Reflections on the Recovery of a Quality
- Anne Ross
- Jun 5
- 2 min read
Updated: 5 days ago
"How can a person restore his* quality of dignity?"
I SAW THIS QUESTION posed on the main page of a website, and it intrigued me. Here is how I took it apart:

“dignity”
“Dignity” is a noun, a conceptualization and concretization of an experience, a label.
A label, while it may be shared in language, cannot adequately map our experience, and although we might use the same label others do, our respective bodies of experience will always differ.**
“Dignity” is also a “social” word, meaning it exists in reference to the (supposed) thoughts and experience of others. If the underlying purpose of the overall question is based on a need to conform to an imagined social standard, then the overall objective is itself suspect.
“quality of dignity”
Where do qualities (such as “dignity”) come from? Are they not abstract attributes we ourselves lend to things we perceive?
“restore”
Is a “restoring” even necessary?
And what test is there that establishes that some thing to be restored has actually been lost?

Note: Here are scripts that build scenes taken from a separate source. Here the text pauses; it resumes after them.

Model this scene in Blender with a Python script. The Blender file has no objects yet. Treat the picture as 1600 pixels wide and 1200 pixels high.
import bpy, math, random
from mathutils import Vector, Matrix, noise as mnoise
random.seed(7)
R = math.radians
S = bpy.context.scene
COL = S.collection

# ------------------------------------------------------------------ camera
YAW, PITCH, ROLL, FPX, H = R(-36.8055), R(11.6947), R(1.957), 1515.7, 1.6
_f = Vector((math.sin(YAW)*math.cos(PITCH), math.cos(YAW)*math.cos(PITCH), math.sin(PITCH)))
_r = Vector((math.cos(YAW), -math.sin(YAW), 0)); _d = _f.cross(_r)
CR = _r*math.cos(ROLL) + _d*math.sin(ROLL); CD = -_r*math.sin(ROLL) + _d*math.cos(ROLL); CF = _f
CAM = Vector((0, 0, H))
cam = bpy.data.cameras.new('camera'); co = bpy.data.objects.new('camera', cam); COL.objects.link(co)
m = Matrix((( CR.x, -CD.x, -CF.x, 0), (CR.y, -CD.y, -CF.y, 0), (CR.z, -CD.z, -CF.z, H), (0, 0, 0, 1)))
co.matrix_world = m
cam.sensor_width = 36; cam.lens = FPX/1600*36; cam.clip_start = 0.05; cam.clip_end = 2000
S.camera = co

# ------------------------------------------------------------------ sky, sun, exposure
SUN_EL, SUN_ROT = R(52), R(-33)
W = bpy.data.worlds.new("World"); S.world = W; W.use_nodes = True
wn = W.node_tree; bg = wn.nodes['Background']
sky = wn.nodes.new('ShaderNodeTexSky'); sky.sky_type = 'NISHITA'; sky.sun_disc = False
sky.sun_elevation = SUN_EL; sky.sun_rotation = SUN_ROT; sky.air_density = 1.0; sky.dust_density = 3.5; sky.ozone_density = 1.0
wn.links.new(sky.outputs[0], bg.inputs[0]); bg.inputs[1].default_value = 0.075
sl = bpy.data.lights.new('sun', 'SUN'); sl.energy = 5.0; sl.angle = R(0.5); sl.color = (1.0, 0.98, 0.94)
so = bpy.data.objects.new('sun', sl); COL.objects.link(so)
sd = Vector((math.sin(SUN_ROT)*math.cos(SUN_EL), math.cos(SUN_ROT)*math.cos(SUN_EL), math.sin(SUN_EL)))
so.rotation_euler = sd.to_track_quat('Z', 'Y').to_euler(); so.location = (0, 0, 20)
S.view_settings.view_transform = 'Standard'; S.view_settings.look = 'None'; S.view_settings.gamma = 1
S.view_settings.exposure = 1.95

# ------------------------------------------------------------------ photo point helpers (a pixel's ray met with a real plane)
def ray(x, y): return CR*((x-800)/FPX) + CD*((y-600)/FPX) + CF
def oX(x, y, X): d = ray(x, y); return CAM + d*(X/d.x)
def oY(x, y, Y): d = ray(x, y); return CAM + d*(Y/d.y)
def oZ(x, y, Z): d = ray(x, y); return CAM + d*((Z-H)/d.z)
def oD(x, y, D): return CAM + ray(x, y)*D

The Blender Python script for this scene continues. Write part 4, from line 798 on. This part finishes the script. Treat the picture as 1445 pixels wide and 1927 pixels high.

If we can still think of that “lost” thing, it still resides in our experience. The existence of a “not-something” requires that there first be a “something.” The “something” is what identifies the true context; the “not” is merely an adjective.
Further, in the realm of abstractions (where qualities like “dignity” reside), how can we, as owners of our perceptions of our experience, ever lack for anything in that realm?
* * *
In terms of manifesting things into a time-oriented universe, merely considering something to be so can be useful as a necessary preliminary fiction.*** However, since the question posed regards an abstraction and not something physical, the “considering” part is easier and the result faster.
In answer to the posed question, then, the person can simply consider the quality of dignity restored—that is, invoke that power of context which is available to us all.****
In fact, to assume the mantle of one’s “creatorliness” is possibly the best way to restore the dignity of that capacity.
__________
*or her or their
**“A rose by any other name . . .”?; another rose is not the same.
***Note that “pretending into reality” and “hallucinating things that don’t exist” are a stock-in-trade of bridge engineers, inventors, and architects.
****Portia’s “quality of mercy” speech in The Merchant of Venice (Act IV, Scene I) might be contemplated in the same light of analysis. (Another discussion, for another day.)